:: DESCRIPTION OF THE TASK ::
Extract the full listing verbatim and drop any pictures from your copy.

:: GIVEN INFORMATION ::

= = =

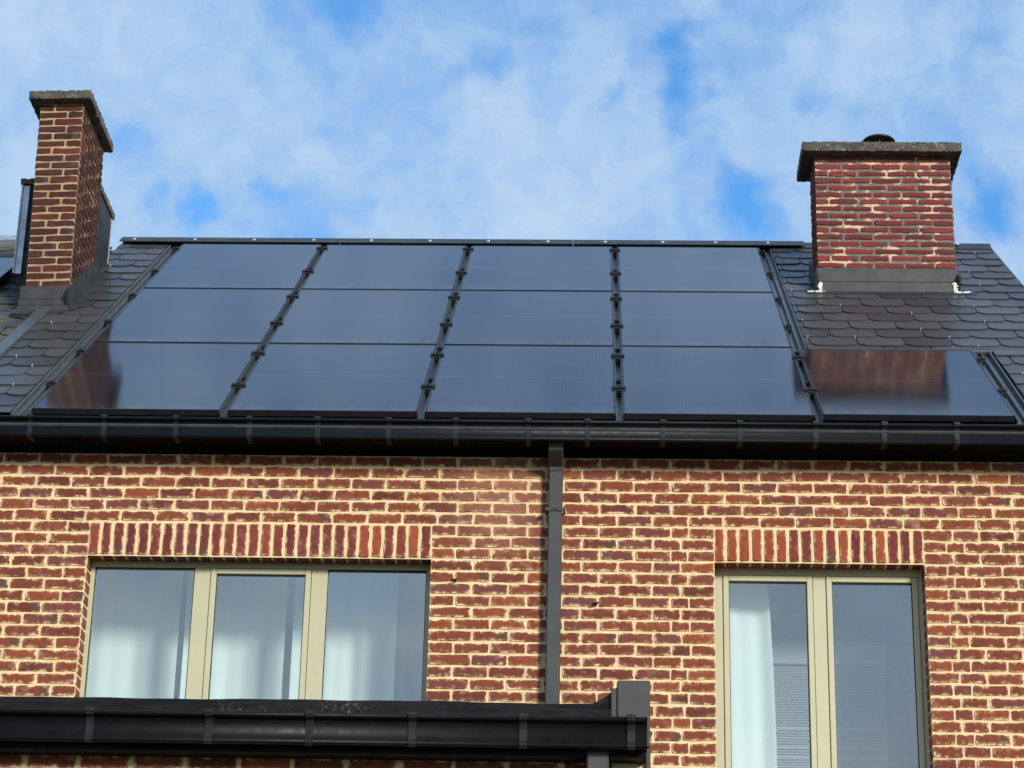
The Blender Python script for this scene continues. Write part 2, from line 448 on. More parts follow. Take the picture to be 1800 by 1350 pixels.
# ------------------------------------------------------------------ mesh helpers
def link(o, parent=None):
    COL.objects.link(o)
    if parent is not None:
        o.parent = parent
        if parent.type == 'EMPTY':
            o.matrix_parent_inverse = Matrix.Translation(-parent.location)
    return o
def mesh_data(name, verts, faces, mat, smooth=False):
    me = bpy.data.meshes.new(name)
    me.from_pydata([tuple(map(float, v)) for v in verts], [], faces)
    if mat is not None: me.materials.append(mat)
    if smooth:
        me.polygons.foreach_set('use_smooth', [True]*len(me.polygons))
    me.update()
    return me
def add(name, verts, faces, mat, parent=None, loc=None, rot=None, smooth=False):
    me = mesh_data(name, verts, faces, mat, smooth)
    o = bpy.data.objects.new(name, me)
    if loc is not None: o.location = loc
    if rot is not None: o.rotation_euler = rot
    return link(o, parent)
def tag(o, label, cat, group=None):
    o['label'] = label; o['category'] = cat
    if group: o['group'] = group
    return o
def thing(name, label, cat, loc, group=None):
    o = bpy.data.objects.new(name, None)
    o.empty_display_size = 0.2
    o.location = loc
    COL.objects.link(o)
    return tag(o, label, cat, group)

class MB:
    def __init__(self): self.v = []; self.f = []
    def add(self, verts, faces):
        k = len(self.v)
        self.v += [tuple(v) for v in verts]
        self.f += [tuple(i+k for i in f) for f in faces]
        return self
    def box(self, x0, x1, y0, y1, z0, z1, c=0.0):
        """box with optional chamfer"""
        if c <= 0:
            vs = [(x, y, z) for z in (z0, z1) for y in (y0, y1) for x in (x0, x1)]
            fs = [(0, 2, 3, 1), (4, 5, 7, 6), (0, 1, 5, 4), (2, 6, 7, 3), (0, 4, 6, 2), (1, 3, 7, 5)]
            return self.add(vs, fs)
        vs, fs, idx = [], [], {}
        X, Y, Z = (x0, x1), (y0, y1), (z0, z1)
        for i in (0, 1):
            for j in (0, 1):
                for k in (0, 1):
                    for a in range(3):
                        p_ = [X[i], Y[j], Z[k]]
                        for b_ in range(3):
                            if b_ != a:
                                p_[b_] += c if (i, j, k)[b_] == 0 else -c
                        idx[(i, j, k, a)] = len(vs); vs.append(p_)
        for a in range(3):
            o1, o2 = [q for q in range(3) if q != a]
            for s in (0, 1):
                loop = []
                for (m_, n_) in ((0, 0), (1, 0), (1, 1), (0, 1)):
                    key = [0, 0, 0]; key[a] = s; key[o1] = m_; key[o2] = n_
                    loop.append(idx[(*key, a)])
                if (s == 0) ^ (a == 1): loop.reverse()
                fs.append(tuple(loop))
        for a in range(3):          # edges along axis a
            o1, o2 = [q for q in range(3) if q != a]
            for m_ in (0, 1):
                for n_ in (0, 1):
                    k0 = [0, 0, 0]; k0[o1] = m_; k0[o2] = n_
                    k1 = list(k0); k1[a] = 1
                    q = [idx[(*k0, o1)], idx[(*k1, o1)], idx[(*k1, o2)], idx[(*k0, o2)]]
                    if (m_ ^ n_) ^ (a == 1): q.reverse()
                    fs.append(tuple(q))
        for i in (0, 1):
            for j in (0, 1):
                for k in (0, 1):
                    t = [idx[(i, j, k, a)] for a in range(3)]
                    if (i ^ j ^ k) == 0: t.reverse()
                    fs.append(tuple(t))
        return self.add(vs, fs)
    def obj(self, name, mat, parent=None, **kw):
        return add(name, self.v, self.f, mat, parent, **kw)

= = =

:: SOLUTION TO THE EXERCISE ::
The Blender Python script for this scene continues. Write part 2, from line 448 on. More parts follow. Take the picture to be 1800 by 1350 pixels.
# ------------------------------------------------------------------ mesh helpers
def link(o, parent=None):
    COL.objects.link(o)
    if parent is not None:
        o.parent = parent
        if parent.type == 'EMPTY':
            o.matrix_parent_inverse = Matrix.Translation(-parent.location)
    return o
def mesh_data(name, verts, faces, mat, smooth=False):
    me = bpy.data.meshes.new(name)
    me.from_pydata([tuple(map(float, v)) for v in verts], [], faces)
    if mat is not None: me.materials.append(mat)
    if smooth:
        me.polygons.foreach_set('use_smooth', [True]*len(me.polygons))
    me.update()
    return me
def add(name, verts, faces, mat, parent=None, loc=None, rot=None, smooth=False):
    me = mesh_data(name, verts, faces, mat, smooth)
    o = bpy.data.objects.new(name, me)
    if loc is not None: o.location = loc
    if rot is not None: o.rotation_euler = rot
    return link(o, parent)
def tag(o, label, cat, group=None):
    o['label'] = label; o['category'] = cat
    if group: o['group'] = group
    return o
def thing(name, label, cat, loc, group=None):
    o = bpy.data.objects.new(name, None)
    o.empty_display_size = 0.2
    o.location = loc
    COL.objects.link(o)
    return tag(o, label, cat, group)

class MB:
    def __init__(self): self.v = []; self.f = []
    def add(self, verts, faces):
        k = len(self.v)
        self.v += [tuple(v) for v in verts]
        self.f += [tuple(i+k for i in f) for f in faces]
        return self
    def box(self, x0, x1, y0, y1, z0, z1, c=0.0):
        """box with optional chamfer"""
        if c <= 0:
            vs = [(x, y, z) for z in (z0, z1) for y in (y0, y1) for x in (x0, x1)]
            fs = [(0, 2, 3, 1), (4, 5, 7, 6), (0, 1, 5, 4), (2, 6, 7, 3), (0, 4, 6, 2), (1, 3, 7, 5)]
            return self.add(vs, fs)
        vs, fs, idx = [], [], {}
        X, Y, Z = (x0, x1), (y0, y1), (z0, z1)
        for i in (0, 1):
            for j in (0, 1):
                for k in (0, 1):
                    for a in range(3):
                        p_ = [X[i], Y[j], Z[k]]
                        for b_ in range(3):
                            if b_ != a:
                                p_[b_] += c if (i, j, k)[b_] == 0 else -c
                        idx[(i, j, k, a)] = len(vs); vs.append(p_)
        for a in range(3):
            o1, o2 = [q for q in range(3) if q != a]
            for s in (0, 1):
                loop = []
                for (m_, n_) in ((0, 0), (1, 0), (1, 1), (0, 1)):
                    key = [0, 0, 0]; key[a] = s; key[o1] = m_; key[o2] = n_
                    loop.append(idx[(*key, a)])
                if (s == 0) ^ (a == 1): loop.reverse()
                fs.append(tuple(loop))
        for a in range(3):          # edges along axis a
            o1, o2 = [q for q in range(3) if q != a]
            for m_ in (0, 1):
                for n_ in (0, 1):
                    k0 = [0, 0, 0]; k0[o1] = m_; k0[o2] = n_
                    k1 = list(k0); k1[a] = 1
                    q = [idx[(*k0, o1)], idx[(*k1, o1)], idx[(*k1, o2)], idx[(*k0, o2)]]
                    if (m_ ^ n_) ^ (a == 1): q.reverse()
                    fs.append(tuple(q))
        for i in (0, 1):
            for j in (0, 1):
                for k in (0, 1):
                    t = [idx[(i, j, k, a)] for a in range(3)]
                    if (i ^ j ^ k) == 0: t.reverse()
                    fs.append(tuple(t))
        return self.add(vs, fs)
    def obj(self, name, mat, parent=None, **kw):
        return add(name, self.v, self.f, mat, parent, **kw)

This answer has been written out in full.